Desnecessário falar da capital da Catalunha como destino turístico. História, belezas naturais, comidas, arquitetura e Messi, não faltam atrações na cidade. Vale falar é da Maratona de Barcelona que completou 40 anos no domingo, 11 de março. Brasileiros costumam ir atrás de Nova York, Chicago, Berlim, Paris, Boston, Londres, Amsterdam e Buenos Aires. Barcelona não aparece nessa relação, talvez por falta de informação.

Muita gente imagina que a Maratona de Barcelona é uma encrenca só. A turma pensa em Ramblas, rampas e montanhas para subir. E ela é praticamente plana. Pequenas inclinações, leves subidas e descidas. E belezas. Uma prova de 20 mil participantes que faz questão de passar pelas obras de Gaudí, seus principais prédios e sobretudo a extraordinária Sagrada Família.
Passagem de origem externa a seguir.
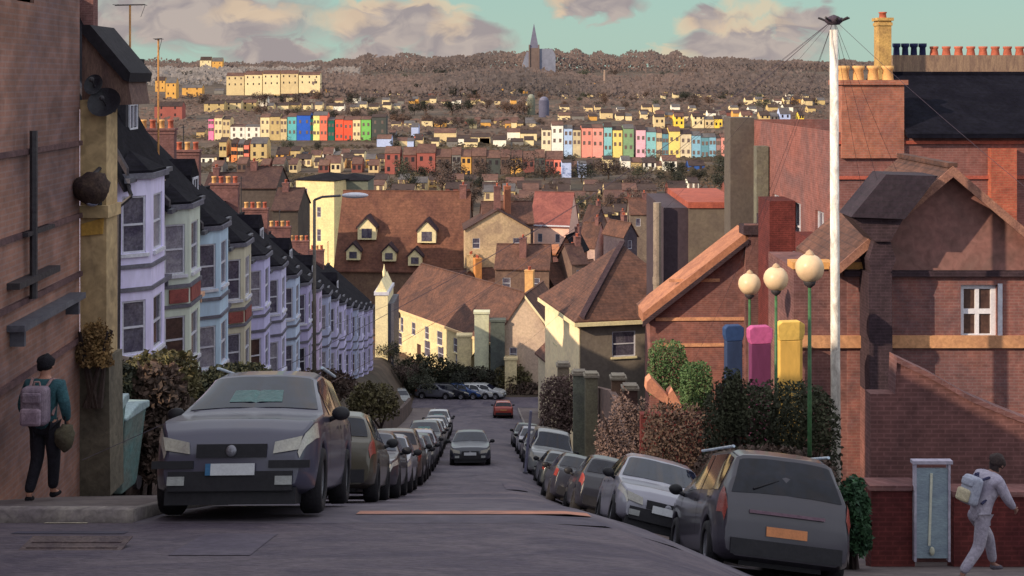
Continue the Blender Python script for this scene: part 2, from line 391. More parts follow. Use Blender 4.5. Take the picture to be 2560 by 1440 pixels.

Um percurso que contempla o Camp Nou, o estádio do Barcelona, as principais avenidas do centro, a linda Vila Olímpica de 1992 e o mar. O público é presente e extremamente carinhoso. Nos meus momentos de fraqueza, a turma tentava me convencer a não parar de correr, tudo com carinho. Organização impecável, hidratação a cada 2,5 km, com direito a gel em três pontos. Temperatura próxima do ideal, entre 10 e 17 graus, o que mais um maratonista pode querer?

De minha parte, só queria um refil muscular a partir do quilômetro 35. Foi só o que me faltou. Meu ciclo de treinos foi imperfeito, tive uma contratura no posterior direito e perdi quase um mês de treinos. Faltou volume de treino, sabia disso. Corri até onde deu. Até o quilômetro 35, realmente me diverti, corri num ritmo agradável que me projetava uma prova para 3h34, excelente para as circunstâncias. A partir dali, tive que negociar com as pernas, músculos e cabeça. Precisei caminhar em alguns trechos e terminei em 3h49 também satisfeito pelas circunstâncias.

Barcelona vale a pena sempre, em todos os sentidos. Até para correr forte. Pelo conjunto da obra, dá tranquilamente para colocá-la entre as maratonas mais legais do planeta. O lema em catalão do clube Barcelona é “Més que un club”, ou “Mais que um clube”. Para a maratona, não seria exagero adaptar a expressão para “Més que un marató”.